Since the pronouncement of ‘talaq-e biddat’ – triple talaq is void and, thereby, of no consequence whatsoever, the marital status of the Muslim husband and wife married-by-nikah shall continues to exist. Thus, the ordained right with duty of Muslim couple married-by-nikah to conjugal life in cohabitation remains intact but effectually destroyed with the husband in jail and wife left in an undefined lurch. The wife still in the bounds of marriage-by-nikah cannot go where she opts to, nor marry someone else. Moreover, regular payments of subsistence allowance for the Muslim wife and her dependent children will be processed post-trial when the Muslim husband is finally convicted by the judiciary. At the same time, the obligation of reconciliation for restoration of marriage is irrevocably crushed.
The marriage-by-nikah is a civil contract; it is not sacrosanct. However, instant pronouncement of triple talaq can, at best, be seen as definite intention of the Muslim husband to divorce his wife. The intentioned talaq that cannot happen or be effective in any manner has been made a criminal offence. It is baffling that the Bill criminalises an ineffective intention to breach a civil contract of Muslim marriage-by-nikah. It needs examination by legal experts if triple talaq is an ineffectual intention to divorce, and if such ineffectual intention to breach a civil contract is a criminal offence.
Course correction
The Bill shows ambiguities on a closer look. In its present form, it cannot be seen as proposing to better the lives of Muslim women. Redrafting of the Bill appears to be imminent.
There is more to come. Some other provisions in the Muslim Personal Laws are going to be adjudicated by the Honourable Supreme Court. New Laws will be made. It is time for all stake holders to discuss the issues without individual or group prejudices.
In any case, the Bill, in its current form, shall continue to baffle future litigants, legal luminaries, the justice delivery system and the public at large.

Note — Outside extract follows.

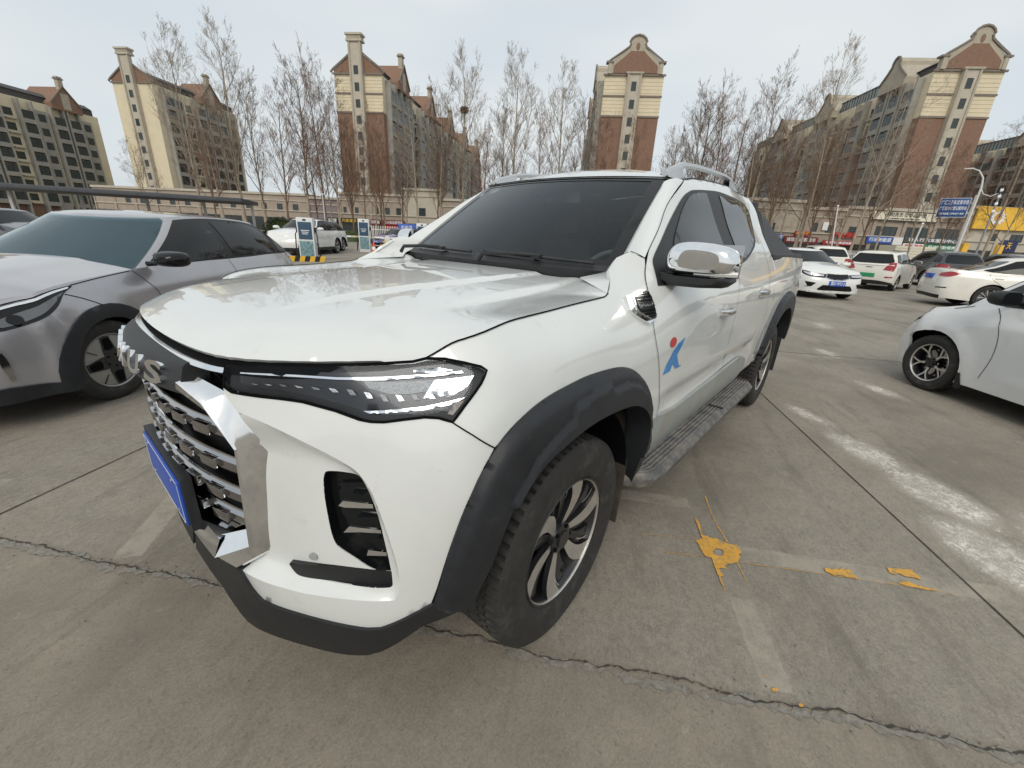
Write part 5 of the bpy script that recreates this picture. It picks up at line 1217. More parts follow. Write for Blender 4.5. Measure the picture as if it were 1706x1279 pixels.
    mb = MB(); mb.box(-2.55,-2.42,-.62,.62,.8,1.40, bev=.06); 
    for yy in (-.4,0,.4): mb.box(-2.50,-2.42,yy-.11,yy+.11,1.38,1.52, bev=.04)
    mb.build('rear_seat', M_SEAT, T)
    mb = MB(); mb.box(-1.16,-1.12,-.12,.12,1.565,1.635, bev=.015); mb.build('rear_view_mirror', M_DASH, T)
    for b_ in ((-.78,-.62,-.30,-.10),(-.72,-.60,.02,.10)): mb = MB(); mb.box(*b_,1.246,1.2475); mb.build('paper_note', M_LETW, T, False)
    mb = MB(); mb.box(-2.58,-.5,-.80,.80,.52,.60); mb.build('cabin_floor', M_MATTB, T, False)
    # --- side mirror
    for s in (1, -1):
        n_before = set(T.children); mb = MB(); prof = []
        C0 = Vector((-.66,.998,1.312))
        outl = [(-.155,-.030),(-.150,.030),(-.122,.072),(-.065,.080),(.03,.074),(.095,.062),(.118,.030),(.120,-.012),(.105,-.040),(.06,-.046),(-.05,-.046),(-.12,-.044)]
        secs = [(.055,.55,.006),(.050,.74,.004),(.035,.90,.0),(.010,.985,0),(-.02,1.,0),(-.06,.97,0)]
        P = []
        for dx, k, dz in secs:
            P.append([(C0.x+dx, (C0.y + a*k*1.0 + (1-k)*-.0)*s, C0.z + b*k*1.0 + .012*(1-k)) for a, b in outl])
        mb.grid(P, closed_v=True); mb.add(P[0], [tuple(range(12))]); MR = mb.build('side_mirror', M_CHROME, T, angle=60)
        sd_ = MR.modifiers.new('s', 'SUBSURF'); sd_.levels = sd_.render_levels = 2
        mb = MB(); outl2 = [(-.135,-.050),(.06,-.050),(.105,-.044),(.112,-.058),(.085,-.082),(.0,-.090),(-.115,-.092),(-.15,-.075)]; P = []
        for dx, k in ((.048,.62),(.040,.85),(.02,.97),(-.06,.98)):
            P.append([(C0.x+dx, (C0.y+a*(k if a > 0 else 1.))*s, C0.z+ -.05 + (b+.05)*k) for a, b in outl2])
        mb.grid(P, closed_v=True); mb.add(P[0], [tuple(range(8))])
        mb.box(C0.x-.08, C0.x+.03, (C0.y-.19) if s > 0 else -(C0.y-.10), (C0.y-.10) if s > 0 else -(C0.y-.19), C0.z-.085, C0.z-.045, bev=.008)
        mb.build('mirror_base', M_BLACKP, MR, angle=50)
        mb = MB(); P = [[(C0.x+.0+dx, (C0.y+a)*s, C0.z+b) for dx, b in ((.045,-.014),(.056,-.020),(.050,-.028))] for a in np.linspace(-.03,.115,8)]
        P = []
        for a in np.linspace(-.02,.121,10):
            xx = C0.x + .040 - .045*max(0, (a-.06)/.06)**2; P.append([(xx, (C0.y+a)*s, C0.z-.022),(xx+.006, (C0.y+a+.002)*s, C0.z-.030),(xx, (C0.y+a)*s, C0.z-.040)])
        mb.grid(P); mb.build('indicator', mat('indicator_lens', (.75,.75,.74), .15, coat=.5), MR)
        mb = MB(); mb.box(C0.x-.085, C0.x-.062, min((C0.y-.12)*s,(C0.y+.11)*s), max((C0.y-.12)*s,(C0.y+.11)*s), C0.z-.05, C0.z+.07, bev=.006); mb.build('mirror_glass', M_CHROMED, MR)
        if s < 0:
            pv = Matrix.Translation((-.68,-.90,0)); MR.matrix_local = pv @ Matrix.Rotation(math.radians(-72), 4, 'Z') @ pv.inverted()
    # --- running boards
    for s in (1, -1):
        mb = MB(); x0, x1 = -.47, -2.42; P = []
        for i, t in enumerate(np.linspace(0, 1, 40)):
            x = x0 + (x1-x0)*t; tap = min(1, t/.06)**.5 if t < .06 else (min(1, (1-t)/.04)**.5)
            yi = .86; yo = .86 + (.145)*tap
            row = [(x, yi*s, .385), (x, yi*s, .43)]
            for q in range(13):
                yy = yi + (yo-.03-yi)*q/12; zz = .432 + (.004 if q % 2 else 0); row.append((x, (yy-.002)*s, zz)); row.append((x, (yy+.002)*s, zz))
            row += [(x, (yo-.022)*s, .430), (x, yo*s, .405), (x, (yo-.01)*s, .365), (x, (yo-.05)*s, .350), (x, yi*s, .385)]
            P.append(row)
        mb.grid(P); mb.build('running_board', M_BOARD, T, angle=30)
        mb = MB(); mb.box(-1.62,-1.60, min(.90*s,.99*s), max(.90*s,.99*s), .4365,.4385); mb.build('tread_joint', M_BLACKP, T, False)
    # --- sports bar and roll cover on the bed
    mb = MB()
    for s in (1, -1):
        P = []
        for (xa, za, xb, zb, y) in ((-2.66,1.30,-3.90,1.31,.85),(-2.70,1.36,-3.66,1.36,.82),(-2.72,1.44,-3.36,1.44,.78),(-2.75,1.54,-3.05,1.53,.74),(-2.78,1.63,-2.93,1.61,.69),(-2.81,1.68,-2.90,1.665,.63)):
            P.append([(xa, (y)*s, za), (xa+.02, (y-.05)*s, za), (xb, (y-.05)*s, zb), (xb-.03, y*s, zb)])
        mb.grid(P, closed_v=True)
    mb.tube([(-2.86,-.64,1.665),(-2.86,.64,1.665)], .045, 10); mb.build('sports_bar', M_FLARE, T, angle=40)
    mb = MB(); mb.box(-4.36,-2.66,-.80,.80,1.285,1.312, bev=.01); mb.build('bed_cover', M_BLACKP, T)
    for s in (1, -1):
      mb = MB(); mb.box(-3.95,-2.62, min(.79*s,.885*s)+.0, max(.79*s,.885*s), 1.29,1.335, bev=.008)
      mb.build('bed_rail', M_BLACKP, T)
    mb = MB(); mb.box(-4.40,-4.36,-.80,.80,.60,1.28, bev=.01); mb.build('tailgate', M_WHITE, T)
    mb = MB(); mb.box(-4.50,-4.34,-.82,.82,.42,.58, bev=.02); mb.build('rear_bumper', M_BLACKP, T)
    for s in (1, -1):
        mb = MB(); mb.box(-4.395,-4.33, min(.80*s,.86*s), max(.80*s,.86*s), .85,1.2, bev=.01); mb.build('tail_lamp', M_TAILR, T)
    # --- wheels
    wheel(T, 0, .795, .38, .38, .262, .238, 1, 'twin', steer=.035); wheel(T, 0, -.80, .38, .38, .25, .238, -1, 'twin', steer=.035)
    wheel(T, -3.155, .80, .38, .38, .25, .238, 1, 'twin'); wheel(T, -3.155, -.80, .38, .38, .25, .238, -1, 'twin')
    mb = MB(); mb.tube([(0,-.7,.36),(0,.7,.36)], .05); mb.tube([(-3.155,-.7,.36),(-3.155,.7,.36)], .06); mb.build('axle', M_MATTB, T)
    return T
PICKUP = build_pickup()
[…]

Prestige and status of both Sunni and Shia Muslim Personal Law Boards is at stake. Dar-ul Qazas will lose sheen on matters Muslim marriages and divorces. Implementation of the Law shall face hurdles as is the situation with most personal laws. Innovative methods to bypass the law will emerge. Unforeseen scenarios may popup.
Nevertheless, once the Law is in force, it must be implemented by all in utmost fairness.